Nicolas Cage has said he believes his performance in Pig, a 2021 drama from director Michael Sarnoski, is the best of his career. I am inclined to agree: truffle hunter Rob Feld is a bleak and solitary man, whose conversations are sparse and punctuated by long moments of mournful silence. It is in those moments that Cage does his best work. It is rich with ambivalence and uncertainty. When emotion emerges – grief, rage, misery – it punctures. Pig is a little more than 90 minutes long, and sits tensely under a constant threat of violence.
Rob Feld lives in a shack in the Oregon woods, from which he gathers truffles and sells them to local food buyer Amir (Alex Wolff). Aiding him in his foraging process is Rob’s prized pig. When that pig is violent taken from him in the middle of the night, Rob descends into Portland to retrieve it.
From the basic premise you can see an entire film: a low budget, eccentric variation on John Wick, with Cage punching, beating, and shooting his way through Portland’s underground to rescue his beloved pet. It is a genuine surprise, and a most pleasurable one, to discover Michael Sarnoski’s film is something else entirely. Rob does go to Portland for his pig, and he does interact with its criminal underbelly, but from there this is something else entirely. Wherever a creative choice is made, Sarnoski – who also wrote the screenplay – makes the more interesting one. The results are not just surprising; they are extraordinarily tense. Once it becomes clear that obvious story directions have been swept off the table, Pig transforms into a bona fide masterpiece. Once the viewer can no longer anticipate the characters’ actions, the suspense ratchets up through the roof.

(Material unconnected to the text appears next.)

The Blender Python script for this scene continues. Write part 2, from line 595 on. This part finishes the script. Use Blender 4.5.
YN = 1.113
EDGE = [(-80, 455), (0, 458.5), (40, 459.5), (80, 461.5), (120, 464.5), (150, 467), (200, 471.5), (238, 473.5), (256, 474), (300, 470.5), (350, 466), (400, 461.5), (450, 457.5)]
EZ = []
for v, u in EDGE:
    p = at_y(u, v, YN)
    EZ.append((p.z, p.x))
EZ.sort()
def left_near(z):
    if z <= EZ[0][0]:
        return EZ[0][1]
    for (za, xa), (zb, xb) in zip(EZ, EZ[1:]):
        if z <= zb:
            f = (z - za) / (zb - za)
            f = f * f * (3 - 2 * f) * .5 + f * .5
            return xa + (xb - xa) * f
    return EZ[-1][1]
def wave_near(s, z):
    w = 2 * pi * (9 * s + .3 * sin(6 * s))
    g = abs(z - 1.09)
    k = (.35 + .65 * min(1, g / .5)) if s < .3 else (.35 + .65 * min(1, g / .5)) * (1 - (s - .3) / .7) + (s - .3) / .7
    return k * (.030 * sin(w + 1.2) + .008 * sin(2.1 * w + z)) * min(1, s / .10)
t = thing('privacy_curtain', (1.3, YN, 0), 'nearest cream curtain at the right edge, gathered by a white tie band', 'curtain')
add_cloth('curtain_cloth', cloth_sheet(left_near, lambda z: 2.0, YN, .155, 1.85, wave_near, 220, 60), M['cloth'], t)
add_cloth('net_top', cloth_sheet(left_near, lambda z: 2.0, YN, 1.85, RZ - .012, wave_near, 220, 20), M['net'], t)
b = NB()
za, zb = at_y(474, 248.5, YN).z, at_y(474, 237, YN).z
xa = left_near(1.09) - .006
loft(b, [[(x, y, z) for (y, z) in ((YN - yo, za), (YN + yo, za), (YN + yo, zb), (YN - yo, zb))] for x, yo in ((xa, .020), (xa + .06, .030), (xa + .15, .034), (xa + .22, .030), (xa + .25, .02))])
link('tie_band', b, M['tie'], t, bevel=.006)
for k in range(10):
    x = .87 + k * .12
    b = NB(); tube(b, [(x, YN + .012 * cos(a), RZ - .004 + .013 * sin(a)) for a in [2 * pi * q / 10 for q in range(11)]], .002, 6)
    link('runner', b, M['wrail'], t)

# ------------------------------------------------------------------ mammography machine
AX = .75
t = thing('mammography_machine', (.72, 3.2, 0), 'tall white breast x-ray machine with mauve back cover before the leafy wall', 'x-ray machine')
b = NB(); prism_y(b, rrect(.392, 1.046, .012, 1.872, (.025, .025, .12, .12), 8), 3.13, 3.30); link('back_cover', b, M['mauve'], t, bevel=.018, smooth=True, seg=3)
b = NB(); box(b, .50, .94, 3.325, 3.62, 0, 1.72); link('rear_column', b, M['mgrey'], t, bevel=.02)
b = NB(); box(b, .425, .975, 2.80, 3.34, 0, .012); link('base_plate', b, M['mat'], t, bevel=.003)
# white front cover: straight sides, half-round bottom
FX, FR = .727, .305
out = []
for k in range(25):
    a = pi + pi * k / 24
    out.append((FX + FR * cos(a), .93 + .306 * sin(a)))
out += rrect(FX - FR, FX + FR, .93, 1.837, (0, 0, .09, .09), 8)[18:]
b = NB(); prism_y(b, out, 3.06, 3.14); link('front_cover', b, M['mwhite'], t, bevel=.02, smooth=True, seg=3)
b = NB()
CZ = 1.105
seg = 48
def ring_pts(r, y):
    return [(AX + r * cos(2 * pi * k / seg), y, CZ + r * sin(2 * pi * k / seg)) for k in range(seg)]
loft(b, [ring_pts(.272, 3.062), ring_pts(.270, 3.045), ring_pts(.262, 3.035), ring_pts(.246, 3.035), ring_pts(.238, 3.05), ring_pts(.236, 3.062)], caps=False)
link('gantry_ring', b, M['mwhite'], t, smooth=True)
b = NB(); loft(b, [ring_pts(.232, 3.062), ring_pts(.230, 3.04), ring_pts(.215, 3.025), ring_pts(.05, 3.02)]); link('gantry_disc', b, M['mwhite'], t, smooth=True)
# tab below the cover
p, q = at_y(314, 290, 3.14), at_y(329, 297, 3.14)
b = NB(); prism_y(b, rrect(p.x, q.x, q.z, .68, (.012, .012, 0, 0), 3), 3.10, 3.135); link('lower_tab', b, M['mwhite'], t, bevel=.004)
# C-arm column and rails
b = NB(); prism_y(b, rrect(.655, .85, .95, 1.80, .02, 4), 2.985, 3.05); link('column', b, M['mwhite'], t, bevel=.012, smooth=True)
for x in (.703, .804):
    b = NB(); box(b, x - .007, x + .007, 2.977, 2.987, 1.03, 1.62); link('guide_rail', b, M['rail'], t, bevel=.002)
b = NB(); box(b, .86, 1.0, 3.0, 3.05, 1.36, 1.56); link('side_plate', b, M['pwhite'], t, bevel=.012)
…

It is a film dominated by strong performances. Alex Wolff plays Amir as superficially slick and confident, but does wonders with the more uncertain man underneath. Darius Pierce is nicely understated as a crime boss named Edgar. David Knell makes a tremendous impact in one scene as a high society chef Rob knows from his past. Adam Arkin, who emerges relatively late into the picture, tops them all in a role that is both threatening and vulnerable in turn.
The picture is attractively shot by cinematographer Patrick Scola, employing varied styles based on location and tone. Alexis Grapsas and Philip Klein’s musical score is tremendously effective. What is truly remarkable, given the quality of the acting and production, is that the entire film was reportedly shot in 20 days.
I missed seeing Pig on its original release, and that was my mistake. Do not make the same one. This is vital, unmissable cinema.